El New Deal, es verdad, no acabó con la miseria ni el desempleo, pero fue un acto de justicia para quien más lo necesitaba. La austeridad no es la solución a los problemas económicos de México, pero es justo que los más favorecido sean quienes carguen por una vez con el peso del cambio, y si les queda un poco de dignidad, que lo hagan sin sollozar por sus suntuosos salarios; que lo hagan sin evocar al fantasma del socialismo tan ajeno a esta llamada “cuarta transformación”. Exorcicemos, en todo caso, al fantasma del egoísmo, cuya sombra se cierne sobre esta disputa por los despojos de un gobierno en quiebra, en la que cada uno ve por sí mismo y nadie por los otros. No hay que temer al “populismo” si por esto entendemos ayudar al menos favorecido, que es –comparto la convicción de John Rawls– la razón de todo pacto social genuino. Sírvannos de inspiración las palabras de Roosevelt: “the only thing we have to fear, is fear itself”, que en mi traducción más sensata se lee: “la única cosa que debemos temer, es al conservadurismo”.

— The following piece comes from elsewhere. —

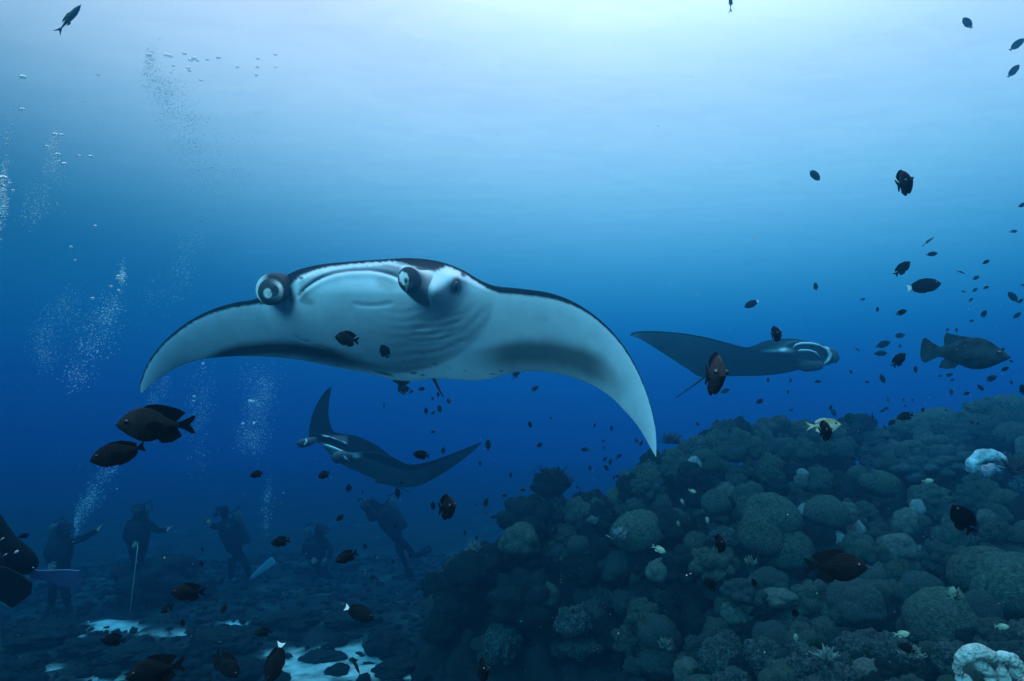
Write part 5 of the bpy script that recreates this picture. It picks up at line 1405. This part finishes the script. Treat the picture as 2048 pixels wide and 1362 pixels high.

Una reflexión final: nadie ignora que la hegemonía económica de los Estados Unidos está sustentada en un aparato industrial-militar; no son secreto las incursiones militares que han permitido el control del comercio mundial por parte de un puñado de empresas norteamericanas; el dólar no es menos la moneda internacional por las “virtudes” de la Reserva Federal que por la persuasiva retórica de su Departamento de Defensa. Roosevelt y su nacionalismo ayudaron mucho a que así fuera. Me pregunto entonces, si pudiéramos levantar la economía mexicana sobre las espaldas de Marte o ampliar nuestro comercio e industria a costa de nuestros vecinos centroamericanos, si pudiéramos acrecentar el pastel del erario público gracias a una industria armamentística o si, para no ir más lejos, pudiéramos garantizar a cada mexicano un trabajo y un ingreso elevado a cambio de la destrucción de nuestros bosques y selvas… ¿valdría la pena? Al menos haríamos bien en no llamarle desarrollo.